How can you book points and cash awards at the most popular hotels that prefer not to offer them? Like free night awards, they will be most plentiful when you book far in advance, but for a different reason. Free night awards are available far in advance because the hotel isn’t sold out yet. It has to provide those awards. Points and cash awards are available far in advance because the hotel can’t predict it’s inventory. This may have more to do with seasonality. I can guarantee you that some tropical destinations are going to be popular during the winter holidays. If I were the hotel’s manager, I would never provide a points and cash award during that holiday week — even a year in advance — because I expect to sell out eventually.
This doesn’t have to be as depressing as it sounds.
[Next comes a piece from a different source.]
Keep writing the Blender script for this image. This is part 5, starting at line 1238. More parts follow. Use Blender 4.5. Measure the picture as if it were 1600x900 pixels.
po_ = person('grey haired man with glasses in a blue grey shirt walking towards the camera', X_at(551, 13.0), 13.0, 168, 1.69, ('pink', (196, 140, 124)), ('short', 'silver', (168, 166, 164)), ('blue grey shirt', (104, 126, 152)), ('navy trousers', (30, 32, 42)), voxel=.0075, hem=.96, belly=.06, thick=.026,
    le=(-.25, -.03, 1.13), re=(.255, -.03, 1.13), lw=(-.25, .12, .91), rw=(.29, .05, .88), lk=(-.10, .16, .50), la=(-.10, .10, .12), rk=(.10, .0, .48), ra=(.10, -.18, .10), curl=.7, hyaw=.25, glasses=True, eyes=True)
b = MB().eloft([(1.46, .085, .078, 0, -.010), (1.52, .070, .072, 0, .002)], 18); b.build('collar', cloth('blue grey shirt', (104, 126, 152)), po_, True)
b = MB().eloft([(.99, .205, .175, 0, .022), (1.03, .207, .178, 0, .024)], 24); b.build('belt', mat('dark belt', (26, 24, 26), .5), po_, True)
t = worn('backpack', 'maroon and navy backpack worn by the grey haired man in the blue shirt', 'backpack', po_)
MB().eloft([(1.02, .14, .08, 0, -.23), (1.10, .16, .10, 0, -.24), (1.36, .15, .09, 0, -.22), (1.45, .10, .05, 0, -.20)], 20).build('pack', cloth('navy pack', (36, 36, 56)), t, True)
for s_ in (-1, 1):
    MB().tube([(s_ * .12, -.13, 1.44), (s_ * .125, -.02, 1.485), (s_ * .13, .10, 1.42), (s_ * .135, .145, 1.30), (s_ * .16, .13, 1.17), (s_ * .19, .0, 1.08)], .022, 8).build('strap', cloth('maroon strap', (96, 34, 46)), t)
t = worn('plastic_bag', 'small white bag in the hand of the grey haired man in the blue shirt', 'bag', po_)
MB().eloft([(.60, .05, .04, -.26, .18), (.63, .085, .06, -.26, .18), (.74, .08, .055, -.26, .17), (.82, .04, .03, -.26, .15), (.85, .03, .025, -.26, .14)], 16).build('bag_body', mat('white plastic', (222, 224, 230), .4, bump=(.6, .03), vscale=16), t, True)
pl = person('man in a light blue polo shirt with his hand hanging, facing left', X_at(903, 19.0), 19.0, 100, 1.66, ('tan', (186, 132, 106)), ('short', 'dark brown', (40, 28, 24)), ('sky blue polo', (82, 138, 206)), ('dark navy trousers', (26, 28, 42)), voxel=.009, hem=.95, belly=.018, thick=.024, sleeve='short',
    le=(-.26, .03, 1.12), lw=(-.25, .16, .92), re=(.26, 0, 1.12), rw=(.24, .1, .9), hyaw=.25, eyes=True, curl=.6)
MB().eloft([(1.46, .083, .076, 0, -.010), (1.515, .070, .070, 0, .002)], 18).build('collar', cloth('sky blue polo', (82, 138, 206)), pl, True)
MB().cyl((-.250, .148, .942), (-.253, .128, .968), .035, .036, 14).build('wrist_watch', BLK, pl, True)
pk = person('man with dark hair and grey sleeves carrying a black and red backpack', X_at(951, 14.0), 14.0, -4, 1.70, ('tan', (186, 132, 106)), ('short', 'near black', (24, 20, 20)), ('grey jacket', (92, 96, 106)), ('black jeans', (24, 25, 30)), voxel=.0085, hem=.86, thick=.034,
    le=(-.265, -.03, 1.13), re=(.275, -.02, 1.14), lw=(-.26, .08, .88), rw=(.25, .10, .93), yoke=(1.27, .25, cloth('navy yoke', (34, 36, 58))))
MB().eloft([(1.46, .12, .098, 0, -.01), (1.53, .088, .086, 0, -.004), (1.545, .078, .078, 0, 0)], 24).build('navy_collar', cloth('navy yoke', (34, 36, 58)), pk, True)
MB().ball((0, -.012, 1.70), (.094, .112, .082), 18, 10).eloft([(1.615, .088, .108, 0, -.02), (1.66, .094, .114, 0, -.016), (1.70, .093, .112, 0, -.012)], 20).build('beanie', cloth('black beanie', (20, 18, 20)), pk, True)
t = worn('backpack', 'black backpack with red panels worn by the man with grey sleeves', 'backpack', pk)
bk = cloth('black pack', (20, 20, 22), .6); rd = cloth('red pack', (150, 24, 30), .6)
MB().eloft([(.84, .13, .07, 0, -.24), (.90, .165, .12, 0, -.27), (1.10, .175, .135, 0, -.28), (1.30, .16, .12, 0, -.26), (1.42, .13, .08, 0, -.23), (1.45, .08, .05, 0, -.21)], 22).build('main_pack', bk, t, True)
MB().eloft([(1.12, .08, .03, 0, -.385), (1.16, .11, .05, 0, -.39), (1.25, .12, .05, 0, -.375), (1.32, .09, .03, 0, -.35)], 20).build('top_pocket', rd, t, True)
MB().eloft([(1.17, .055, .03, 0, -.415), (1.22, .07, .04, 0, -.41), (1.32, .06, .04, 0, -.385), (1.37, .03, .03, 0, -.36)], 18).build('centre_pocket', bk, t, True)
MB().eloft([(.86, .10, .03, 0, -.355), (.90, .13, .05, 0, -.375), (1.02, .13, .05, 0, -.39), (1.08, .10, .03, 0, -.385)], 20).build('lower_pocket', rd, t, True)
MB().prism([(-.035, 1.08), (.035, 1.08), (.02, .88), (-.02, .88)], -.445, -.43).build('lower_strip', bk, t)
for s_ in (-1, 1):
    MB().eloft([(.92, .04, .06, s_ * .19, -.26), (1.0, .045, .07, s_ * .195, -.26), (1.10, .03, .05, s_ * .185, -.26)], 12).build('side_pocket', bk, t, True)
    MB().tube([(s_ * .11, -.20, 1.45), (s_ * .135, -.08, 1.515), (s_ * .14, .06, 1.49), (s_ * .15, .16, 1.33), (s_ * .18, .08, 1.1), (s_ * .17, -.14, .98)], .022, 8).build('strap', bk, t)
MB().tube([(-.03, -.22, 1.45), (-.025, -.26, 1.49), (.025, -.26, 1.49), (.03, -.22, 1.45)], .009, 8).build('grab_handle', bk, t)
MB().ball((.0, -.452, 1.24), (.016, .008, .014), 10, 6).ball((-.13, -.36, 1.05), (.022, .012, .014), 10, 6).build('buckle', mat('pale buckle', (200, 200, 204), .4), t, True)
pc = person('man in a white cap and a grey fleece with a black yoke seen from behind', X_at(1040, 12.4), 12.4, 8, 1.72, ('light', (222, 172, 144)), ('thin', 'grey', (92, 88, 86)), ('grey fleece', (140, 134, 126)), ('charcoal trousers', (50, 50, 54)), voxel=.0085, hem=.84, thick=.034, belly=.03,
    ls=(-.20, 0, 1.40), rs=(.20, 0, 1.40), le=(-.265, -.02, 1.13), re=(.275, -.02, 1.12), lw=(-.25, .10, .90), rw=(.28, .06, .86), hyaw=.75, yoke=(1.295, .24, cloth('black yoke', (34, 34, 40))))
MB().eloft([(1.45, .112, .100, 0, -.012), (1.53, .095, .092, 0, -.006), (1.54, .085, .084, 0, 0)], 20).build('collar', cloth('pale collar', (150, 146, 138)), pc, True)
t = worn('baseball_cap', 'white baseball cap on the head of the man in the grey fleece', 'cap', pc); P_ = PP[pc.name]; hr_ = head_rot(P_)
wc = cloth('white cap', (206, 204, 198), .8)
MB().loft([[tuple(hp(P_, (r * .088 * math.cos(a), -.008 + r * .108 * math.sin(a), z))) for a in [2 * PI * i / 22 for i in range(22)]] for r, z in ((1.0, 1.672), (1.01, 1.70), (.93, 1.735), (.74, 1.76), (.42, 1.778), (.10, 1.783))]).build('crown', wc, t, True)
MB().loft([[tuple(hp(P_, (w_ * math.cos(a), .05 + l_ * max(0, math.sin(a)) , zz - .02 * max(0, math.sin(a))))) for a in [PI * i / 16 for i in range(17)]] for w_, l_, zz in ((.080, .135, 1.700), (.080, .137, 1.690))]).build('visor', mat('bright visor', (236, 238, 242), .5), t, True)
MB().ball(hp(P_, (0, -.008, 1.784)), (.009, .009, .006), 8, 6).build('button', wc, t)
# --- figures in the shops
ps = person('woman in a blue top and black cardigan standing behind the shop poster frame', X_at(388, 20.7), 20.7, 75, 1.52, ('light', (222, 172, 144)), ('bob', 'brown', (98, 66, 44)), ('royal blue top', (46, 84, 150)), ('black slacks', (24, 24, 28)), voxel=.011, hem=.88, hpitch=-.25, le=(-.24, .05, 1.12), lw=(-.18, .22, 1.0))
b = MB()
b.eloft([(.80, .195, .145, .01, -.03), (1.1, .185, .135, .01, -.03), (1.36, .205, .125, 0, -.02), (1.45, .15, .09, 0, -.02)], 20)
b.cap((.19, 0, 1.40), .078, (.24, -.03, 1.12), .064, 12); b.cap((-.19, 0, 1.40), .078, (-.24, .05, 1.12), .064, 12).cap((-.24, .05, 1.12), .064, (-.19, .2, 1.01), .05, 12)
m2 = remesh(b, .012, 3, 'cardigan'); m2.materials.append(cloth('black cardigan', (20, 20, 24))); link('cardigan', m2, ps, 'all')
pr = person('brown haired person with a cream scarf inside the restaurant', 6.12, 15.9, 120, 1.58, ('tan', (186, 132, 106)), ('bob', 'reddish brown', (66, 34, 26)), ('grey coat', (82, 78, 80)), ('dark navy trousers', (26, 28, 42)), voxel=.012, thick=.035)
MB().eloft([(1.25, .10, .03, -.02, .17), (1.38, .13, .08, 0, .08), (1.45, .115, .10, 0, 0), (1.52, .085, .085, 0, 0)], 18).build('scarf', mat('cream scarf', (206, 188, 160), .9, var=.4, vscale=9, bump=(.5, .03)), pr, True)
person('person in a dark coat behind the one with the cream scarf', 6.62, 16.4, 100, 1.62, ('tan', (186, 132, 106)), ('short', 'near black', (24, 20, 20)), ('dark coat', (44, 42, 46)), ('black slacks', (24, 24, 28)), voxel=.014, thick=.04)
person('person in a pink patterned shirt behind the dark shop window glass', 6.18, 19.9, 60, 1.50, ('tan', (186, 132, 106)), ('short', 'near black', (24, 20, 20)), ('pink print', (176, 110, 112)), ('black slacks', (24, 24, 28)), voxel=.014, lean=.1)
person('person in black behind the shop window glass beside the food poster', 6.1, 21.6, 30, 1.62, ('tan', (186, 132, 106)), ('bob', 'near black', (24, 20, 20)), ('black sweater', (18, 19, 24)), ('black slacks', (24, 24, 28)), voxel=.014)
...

Remember that a points and cash award can still be more profitable than a free night award if occupancy falls below 90-95%, and many hotels have worse occupancy rates than that. The key is not to travel during periods of exceptional demand.
A final factor that comes into play is how closely the hotel’s room rates tracks its award category. Remember that reimbursement for a points and cash award often includes a fixed amount for the points, so a higher category means more points and thus better reimbursement. If the hotel is in an artificially high award category (or if the entire program is designed to minimize value opportunities for the consumer) then the hotel may find that awards don’t represent much discounting at all and will have less motivation to hold them back.